:: Exercise requirements ::
Please restate the following records word for word.

:: Extracted entries ::
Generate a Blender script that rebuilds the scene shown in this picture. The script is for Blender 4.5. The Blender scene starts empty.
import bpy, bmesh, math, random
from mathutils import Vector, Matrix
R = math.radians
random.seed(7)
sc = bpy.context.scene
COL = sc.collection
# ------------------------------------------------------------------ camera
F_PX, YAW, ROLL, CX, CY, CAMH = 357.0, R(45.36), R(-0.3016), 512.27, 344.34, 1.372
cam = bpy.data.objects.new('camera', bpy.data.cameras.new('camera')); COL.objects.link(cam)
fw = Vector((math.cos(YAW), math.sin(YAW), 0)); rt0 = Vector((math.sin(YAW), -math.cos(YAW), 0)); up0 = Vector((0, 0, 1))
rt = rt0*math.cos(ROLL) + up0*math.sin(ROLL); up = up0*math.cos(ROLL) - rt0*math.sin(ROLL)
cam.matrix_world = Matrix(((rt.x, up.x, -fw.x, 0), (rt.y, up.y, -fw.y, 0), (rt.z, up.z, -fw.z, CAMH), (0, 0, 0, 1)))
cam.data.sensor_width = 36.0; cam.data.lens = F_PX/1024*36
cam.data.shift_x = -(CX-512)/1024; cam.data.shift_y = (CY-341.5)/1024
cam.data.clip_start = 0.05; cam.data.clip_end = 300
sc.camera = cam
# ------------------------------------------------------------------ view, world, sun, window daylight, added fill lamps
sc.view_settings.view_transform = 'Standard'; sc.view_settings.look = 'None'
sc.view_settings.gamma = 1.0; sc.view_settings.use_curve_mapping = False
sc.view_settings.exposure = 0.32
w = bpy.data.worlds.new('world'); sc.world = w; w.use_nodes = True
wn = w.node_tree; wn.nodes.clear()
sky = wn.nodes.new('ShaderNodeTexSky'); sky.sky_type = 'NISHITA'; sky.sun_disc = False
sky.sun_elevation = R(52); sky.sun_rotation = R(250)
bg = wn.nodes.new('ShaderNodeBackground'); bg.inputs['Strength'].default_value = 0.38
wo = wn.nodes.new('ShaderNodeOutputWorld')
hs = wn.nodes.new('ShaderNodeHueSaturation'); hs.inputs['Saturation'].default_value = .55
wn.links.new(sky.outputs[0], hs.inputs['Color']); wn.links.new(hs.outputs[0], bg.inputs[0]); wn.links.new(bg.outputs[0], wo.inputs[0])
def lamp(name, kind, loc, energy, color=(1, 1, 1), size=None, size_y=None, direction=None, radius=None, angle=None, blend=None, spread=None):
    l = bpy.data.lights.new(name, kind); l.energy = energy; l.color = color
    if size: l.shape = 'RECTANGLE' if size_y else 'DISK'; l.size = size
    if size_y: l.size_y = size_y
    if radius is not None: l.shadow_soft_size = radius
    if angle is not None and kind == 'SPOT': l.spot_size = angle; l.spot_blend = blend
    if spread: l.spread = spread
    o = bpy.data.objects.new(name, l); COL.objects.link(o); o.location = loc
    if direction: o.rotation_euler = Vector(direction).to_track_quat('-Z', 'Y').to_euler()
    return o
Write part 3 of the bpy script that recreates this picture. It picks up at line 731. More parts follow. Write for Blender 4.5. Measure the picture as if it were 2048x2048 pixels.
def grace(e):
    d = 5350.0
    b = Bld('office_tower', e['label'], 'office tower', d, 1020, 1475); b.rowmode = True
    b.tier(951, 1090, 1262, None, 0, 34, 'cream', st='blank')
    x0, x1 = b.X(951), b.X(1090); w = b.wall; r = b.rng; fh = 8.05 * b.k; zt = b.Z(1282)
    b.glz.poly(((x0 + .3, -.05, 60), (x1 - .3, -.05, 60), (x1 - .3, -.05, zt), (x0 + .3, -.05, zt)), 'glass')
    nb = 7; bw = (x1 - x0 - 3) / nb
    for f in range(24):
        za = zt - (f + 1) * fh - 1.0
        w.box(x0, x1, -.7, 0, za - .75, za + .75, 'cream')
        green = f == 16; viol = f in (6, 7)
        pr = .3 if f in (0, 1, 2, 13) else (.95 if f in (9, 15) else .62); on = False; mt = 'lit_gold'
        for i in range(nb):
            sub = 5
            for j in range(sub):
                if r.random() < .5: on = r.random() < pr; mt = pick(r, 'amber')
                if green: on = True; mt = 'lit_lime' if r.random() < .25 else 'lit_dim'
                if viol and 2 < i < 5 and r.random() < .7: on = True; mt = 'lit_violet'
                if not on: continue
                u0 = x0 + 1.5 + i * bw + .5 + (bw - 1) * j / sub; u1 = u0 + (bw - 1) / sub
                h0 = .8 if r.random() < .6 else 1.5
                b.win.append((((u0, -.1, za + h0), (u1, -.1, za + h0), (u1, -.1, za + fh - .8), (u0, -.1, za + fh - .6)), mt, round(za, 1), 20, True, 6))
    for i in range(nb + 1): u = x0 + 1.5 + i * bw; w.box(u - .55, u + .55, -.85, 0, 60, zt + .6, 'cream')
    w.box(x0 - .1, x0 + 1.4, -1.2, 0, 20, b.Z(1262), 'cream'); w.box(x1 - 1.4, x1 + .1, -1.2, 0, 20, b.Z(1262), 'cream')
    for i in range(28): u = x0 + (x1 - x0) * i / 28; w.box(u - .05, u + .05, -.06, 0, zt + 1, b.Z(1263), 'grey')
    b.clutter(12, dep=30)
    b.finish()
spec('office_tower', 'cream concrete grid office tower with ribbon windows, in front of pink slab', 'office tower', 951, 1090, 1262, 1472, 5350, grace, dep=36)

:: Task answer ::
Generate a Blender script that rebuilds the scene shown in this picture. The script is for Blender 4.5. The Blender scene starts empty.
import bpy, bmesh, math, random
from mathutils import Vector, Matrix
R = math.radians
random.seed(7)
sc = bpy.context.scene
COL = sc.collection
# ------------------------------------------------------------------ camera
F_PX, YAW, ROLL, CX, CY, CAMH = 357.0, R(45.36), R(-0.3016), 512.27, 344.34, 1.372
cam = bpy.data.objects.new('camera', bpy.data.cameras.new('camera')); COL.objects.link(cam)
fw = Vector((math.cos(YAW), math.sin(YAW), 0)); rt0 = Vector((math.sin(YAW), -math.cos(YAW), 0)); up0 = Vector((0, 0, 1))
rt = rt0*math.cos(ROLL) + up0*math.sin(ROLL); up = up0*math.cos(ROLL) - rt0*math.sin(ROLL)
cam.matrix_world = Matrix(((rt.x, up.x, -fw.x, 0), (rt.y, up.y, -fw.y, 0), (rt.z, up.z, -fw.z, CAMH), (0, 0, 0, 1)))
cam.data.sensor_width = 36.0; cam.data.lens = F_PX/1024*36
cam.data.shift_x = -(CX-512)/1024; cam.data.shift_y = (CY-341.5)/1024
cam.data.clip_start = 0.05; cam.data.clip_end = 300
sc.camera = cam
# ------------------------------------------------------------------ view, world, sun, window daylight, added fill lamps
sc.view_settings.view_transform = 'Standard'; sc.view_settings.look = 'None'
sc.view_settings.gamma = 1.0; sc.view_settings.use_curve_mapping = False
sc.view_settings.exposure = 0.32
w = bpy.data.worlds.new('world'); sc.world = w; w.use_nodes = True
wn = w.node_tree; wn.nodes.clear()
sky = wn.nodes.new('ShaderNodeTexSky'); sky.sky_type = 'NISHITA'; sky.sun_disc = False
sky.sun_elevation = R(52); sky.sun_rotation = R(250)
bg = wn.nodes.new('ShaderNodeBackground'); bg.inputs['Strength'].default_value = 0.38
wo = wn.nodes.new('ShaderNodeOutputWorld')
hs = wn.nodes.new('ShaderNodeHueSaturation'); hs.inputs['Saturation'].default_value = .55
wn.links.new(sky.outputs[0], hs.inputs['Color']); wn.links.new(hs.outputs[0], bg.inputs[0]); wn.links.new(bg.outputs[0], wo.inputs[0])
def lamp(name, kind, loc, energy, color=(1, 1, 1), size=None, size_y=None, direction=None, radius=None, angle=None, blend=None, spread=None):
    l = bpy.data.lights.new(name, kind); l.energy = energy; l.color = color
    if size: l.shape = 'RECTANGLE' if size_y else 'DISK'; l.size = size
    if size_y: l.size_y = size_y
    if radius is not None: l.shadow_soft_size = radius
    if angle is not None and kind == 'SPOT': l.spot_size = angle; l.spot_blend = blend
    if spread: l.spread = spread
    o = bpy.data.objects.new(name, l); COL.objects.link(o); o.location = loc
    if direction: o.rotation_euler = Vector(direction).to_track_quat('-Z', 'Y').to_euler()
    return o
Write part 3 of the bpy script that recreates this picture. It picks up at line 731. More parts follow. Write for Blender 4.5. Measure the picture as if it were 2048x2048 pixels.
def grace(e):
    d = 5350.0
    b = Bld('office_tower', e['label'], 'office tower', d, 1020, 1475); b.rowmode = True
    b.tier(951, 1090, 1262, None, 0, 34, 'cream', st='blank')
    x0, x1 = b.X(951), b.X(1090); w = b.wall; r = b.rng; fh = 8.05 * b.k; zt = b.Z(1282)
    b.glz.poly(((x0 + .3, -.05, 60), (x1 - .3, -.05, 60), (x1 - .3, -.05, zt), (x0 + .3, -.05, zt)), 'glass')
    nb = 7; bw = (x1 - x0 - 3) / nb
    for f in range(24):
        za = zt - (f + 1) * fh - 1.0
        w.box(x0, x1, -.7, 0, za - .75, za + .75, 'cream')
        green = f == 16; viol = f in (6, 7)
        pr = .3 if f in (0, 1, 2, 13) else (.95 if f in (9, 15) else .62); on = False; mt = 'lit_gold'
        for i in range(nb):
            sub = 5
            for j in range(sub):
                if r.random() < .5: on = r.random() < pr; mt = pick(r, 'amber')
                if green: on = True; mt = 'lit_lime' if r.random() < .25 else 'lit_dim'
                if viol and 2 < i < 5 and r.random() < .7: on = True; mt = 'lit_violet'
                if not on: continue
                u0 = x0 + 1.5 + i * bw + .5 + (bw - 1) * j / sub; u1 = u0 + (bw - 1) / sub
                h0 = .8 if r.random() < .6 else 1.5
                b.win.append((((u0, -.1, za + h0), (u1, -.1, za + h0), (u1, -.1, za + fh - .8), (u0, -.1, za + fh - .6)), mt, round(za, 1), 20, True, 6))
    for i in range(nb + 1): u = x0 + 1.5 + i * bw; w.box(u - .55, u + .55, -.85, 0, 60, zt + .6, 'cream')
    w.box(x0 - .1, x0 + 1.4, -1.2, 0, 20, b.Z(1262), 'cream'); w.box(x1 - 1.4, x1 + .1, -1.2, 0, 20, b.Z(1262), 'cream')
    for i in range(28): u = x0 + (x1 - x0) * i / 28; w.box(u - .05, u + .05, -.06, 0, zt + 1, b.Z(1263), 'grey')
    b.clutter(12, dep=30)
    b.finish()
spec('office_tower', 'cream concrete grid office tower with ribbon windows, in front of pink slab', 'office tower', 951, 1090, 1262, 1472, 5350, grace, dep=36)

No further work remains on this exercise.